- [Your instructions] Only the lines from the start of the data through the line with "bpy.context.scene.camera = cam" belong in the copy. Restate them word for word, minus the pictures.

## begin Data section

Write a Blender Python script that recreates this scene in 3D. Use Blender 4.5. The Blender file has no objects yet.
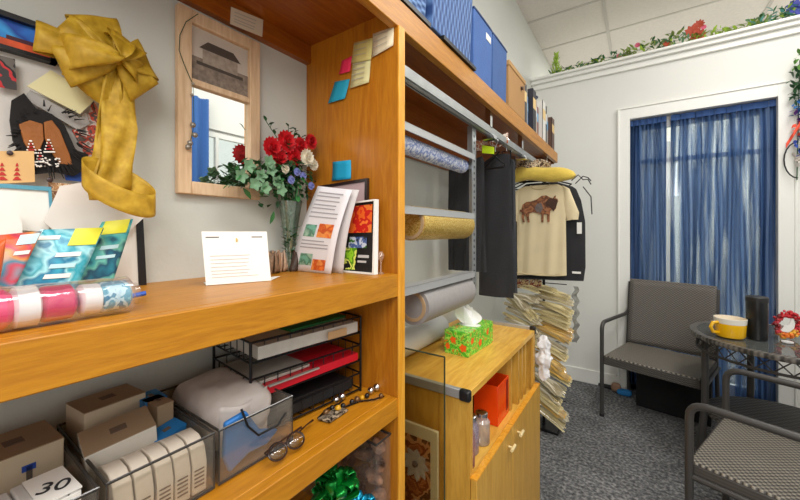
import bpy, math, random
from mathutils import Vector, Matrix, noise
random.seed(7)
C = bpy.context.scene.collection
PI = math.pi
# ------------------------------------------------------------------ camera
CX, CH, F, HOR = 0.82, 1.30, 347.0, 232.0
TH = math.atan((638 - 400) / F)
SN, CS = math.sin(TH), math.cos(TH)
cam = bpy.data.objects.new('camera', bpy.data.cameras.new('camera'))
C.objects.link(cam)
cam.location = (CX, 0, CH)
cam.rotation_euler = (PI / 2, 0, TH)
cam.data.sensor_width = 36
cam.data.lens = F / 800 * 36
cam.data.shift_y = (HOR - 250) / 800
cam.data.clip_start = 0.02
bpy.context.scene.camera = cam

def P(u, v, x=None, y=None, z=None):
    """measured point of the photograph -> the place in the room, on a known wall, shelf or floor plane"""
    r = (u - 400) / F; up = (HOR - v) / F
    dx = -SN + CS * r; dy = CS + SN * r
    if x is not None: t = (x - CX) / dx
    elif y is not None: t = y / dy
    else: t = (z - CH) / up
    return Vector((CX + dx * t, dy * t, CH + up * t))

# ------------------------------------------------------------------ materials
def nt(name):
    m = bpy.data.materials.new(name); m.use_nodes = True
    n = m.node_tree
    return m, n, n.nodes['Principled BSDF']
def srgb(c):
    if isinstance(c, str):
        c = [int(c[i:i+2], 16) / 255 for i in (0, 2, 4)]
    return tuple((x / 12.92 if x <= .04045 else ((x + .055) / 1.055) ** 2.4) for x in c) + (1,)
_mc = {}
def mat(name, col, rough=.55, metal=0, spec=.5, bump=0, bscale=60, var=0, vscale=8, emit=0, sheen=0, coat=0, trans=0, stretch=None):
    if name in _mc: return _mc[name]
    m, n, b = nt(name)
    c = srgb(col)
    b.inputs['Base Color'].default_value = c
    b.inputs['Roughness'].default_value = rough
    b.inputs['Metallic'].default_value = metal
    b.inputs['Specular IOR Level'].default_value = spec
    if coat: b.inputs['Coat Weight'].default_value = coat
    if sheen: b.inputs['Sheen Weight'].default_value = sheen
    if emit:
        b.inputs['Emission Color'].default_value = c; b.inputs['Emission Strength'].default_value = emit
    tc = n.nodes.new('ShaderNodeTexCoord'); mp = n.nodes.new('ShaderNodeMapping')
    n.links.new(tc.outputs['Object'], mp.inputs[0])
    if stretch: mp.inputs['Scale'].default_value = stretch
    if var:
        t = n.nodes.new('ShaderNodeTexNoise'); t.inputs['Scale'].default_value = vscale; t.inputs['Detail'].default_value = 4
        n.links.new(mp.outputs[0], t.inputs[0])
        r = n.nodes.new('ShaderNodeValToRGB')
        r.color_ramp.elements[0].position = .3; r.color_ramp.elements[1].position = .7
        r.color_ramp.elements[0].color = tuple(x * (1 - var) for x in c[:3]) + (1,)
        r.color_ramp.elements[1].color = tuple(min(1, x * (1 + var)) for x in c[:3]) + (1,)
        n.links.new(t.outputs['Fac'], r.inputs[0]); n.links.new(r.outputs[0], b.inputs['Base Color'])
    if bump:
        t = n.nodes.new('ShaderNodeTexNoise'); t.inputs['Scale'].default_value = bscale; t.inputs['Detail'].default_value = 3
        n.links.new(mp.outputs[0], t.inputs[0])
        bp = n.nodes.new('ShaderNodeBump'); bp.inputs['Strength'].default_value = bump; bp.inputs['Distance'].default_value = .01
        n.links.new(t.outputs['Fac'], bp.inputs['Height']); n.links.new(bp.outputs[0], b.inputs['Normal'])
    _mc[name] = m
    return m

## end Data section

- [Task response]
Write a Blender Python script that recreates this scene in 3D. Use Blender 4.5. The Blender file has no objects yet.
import bpy, math, random
from mathutils import Vector, Matrix, noise
random.seed(7)
C = bpy.context.scene.collection
PI = math.pi
# ------------------------------------------------------------------ camera
CX, CH, F, HOR = 0.82, 1.30, 347.0, 232.0
TH = math.atan((638 - 400) / F)
SN, CS = math.sin(TH), math.cos(TH)
cam = bpy.data.objects.new('camera', bpy.data.cameras.new('camera'))
C.objects.link(cam)
cam.location = (CX, 0, CH)
cam.rotation_euler = (PI / 2, 0, TH)
cam.data.sensor_width = 36
cam.data.lens = F / 800 * 36
cam.data.shift_y = (HOR - 250) / 800
cam.data.clip_start = 0.02
bpy.context.scene.camera = cam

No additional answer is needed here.